Radio's Best And Worst Day
Imagine for a moment you’re the CEO of a major publishing company, and you see that Jeff Bezos has announced the Kindle by Amazon. What’s your first reaction? It probably sounds like this: “People love books. They love the touch and feel and smell of paper, they like to show them on their bookshelves — plus, they won’t pay for digital words. This Kindle thing is silly, and it will be short-lived. Anyway, Sony tried an e-reader and it bombed.”
In June of this year, e-books outsold paper books for the first time.
Imagine you’re the CEO of Kodak. “Digital isn’t as good,” you say. “People like pictures, and film is better technology. It’s tested, it’s been around for 100 years. Digital photos are a passing fad.” Kodak actually invested $25 billion in digital photography but still failed to control it because they were unwilling to believe film would be superseded.
Maybe you’re a radio executive saying this: “The transmitter is a more efficient means of delivery. We can send a signal to millions of people at no additional cost. Streaming is stupidly expensive and has a cost per user. The model can never work. Plus, who wants to sit at their desk to listen? There are billions of radios, with an average of six per household. We’re in virtually every house in America and in 100 percent of the cars. The transmitter will never go away.”
What if the transmitter were no longer relevant? You say that will never happen? Here’s how it could.
The New York Times says the auto fleet in the U.S. averages 11 years old, and that by 2015 we will see approximately 70 percent of the market buying new cars. Already a high percentage of new cars, including lower-end brands, are Internet-enabled and can receive Pandora, TuneIn, and iHeartRadio. What if, by 2015, all new cars have Internet radio? It’s very possible. It’s also possible that auto manufacturers will decide to stop putting AM/FM radios in cars.

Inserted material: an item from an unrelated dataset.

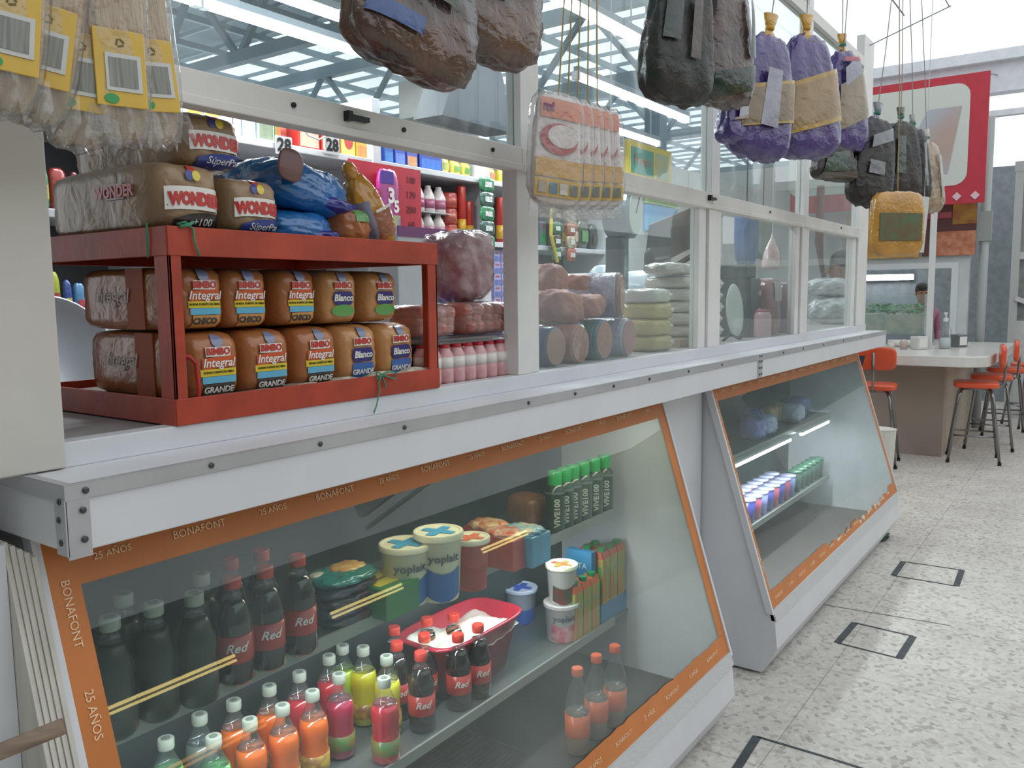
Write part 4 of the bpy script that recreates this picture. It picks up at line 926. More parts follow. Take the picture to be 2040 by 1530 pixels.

Seem silly? Car manufacturers are some of the biggest advertisers in radio, but they want exact listening data, not estimates. This is a world where Google and others can tell them exactly who saw and heard their ads. Automakers are not required by law to put radios in cars. They could make the Internet the only way to listen. That way they could track exact listening stats. No more estimates. No more panels of 150 people representing listening for an entire city.
Ask the CMO of any giant marketing company and they’ll tell you “big data” is the next big wave. Big data allows data from all places to be combined, creating a depth of information never before available. With radio listening exclusively online, an advertiser could use GPS data to air a spot for their business when you’re a few minutes away. Imagine driving down the road and hearing, “Whole Foods is just a couple of minutes down the road. It’s dinner time, why not give yourself a break tonight and pick up a pre-made meal?” or “You’re just a few minutes away from our new location, why not try it for lunch today?” Big data allows this, and it’s already happening.
Though losing our over-the-air monopoly in the automobile seems like a bad thing, a world of nothing but streamed signals could make for the biggest boom in radio history. If radio could assemble big data and tie it to the car, the biggest advertisers would use radio more than ever.
No, it’s not good for Arbitron, unless the company can insert itself into the middle of the exact-data play, and it’s not good for the transmitter companies (though you’ll probably always need a transmitter to serve the remaining analog units in the world).
Will this scenario play out? I think it almost has to. Though it seems counterintuitive, forcing all radio listening through IP would give us the best advertising environment in radio history. Losing the transmitter would be the best — and worst — day for radio. Best because it allows us to have the real-time, exact audience stats, worst because it forces us to abandon the in-car monopoly. I also think there will come a time when AM and FM spectrum will become so valuable to the government for other purposes that the FCC could force radio off the air and online.
Imagine how that would change everything. Suddenly the FCC is no longer controlling radio. Suddenly that license is no longer a concern. But it would also democratize radio even more, since any Joe can create an online station.
Shooting the messenger here is a natural reaction, and so is denying it could ever happen and defending the status quo, which many will do. I don’t blame you. And I may be wrong. But history says people who denied that such dramatic changes would or could occur were usually wrong. If you catch yourself saying, “That will never happen,” that’s a signal that it probably will.
This is in no way an indication that I don’t believe in radio. I remain our biggest champion, but I also know that change is inevitable, and at the moment, Ford, Toyota, and the other automakers hold all the cards. They know they can change the face of radio and make it exact, measurable media just by removing the AM/FM receiver from the car.
Radio’s survival, your survival, is predicated on great content, great brands, and making sure those brands are everywhere. How we deliver is less relevant than what we deliver, as long as we’re where the consumers want us to be. Call me crazy, but I think that radio becoming 100 percent Internet-based is the one move that can make this industry boom financially again.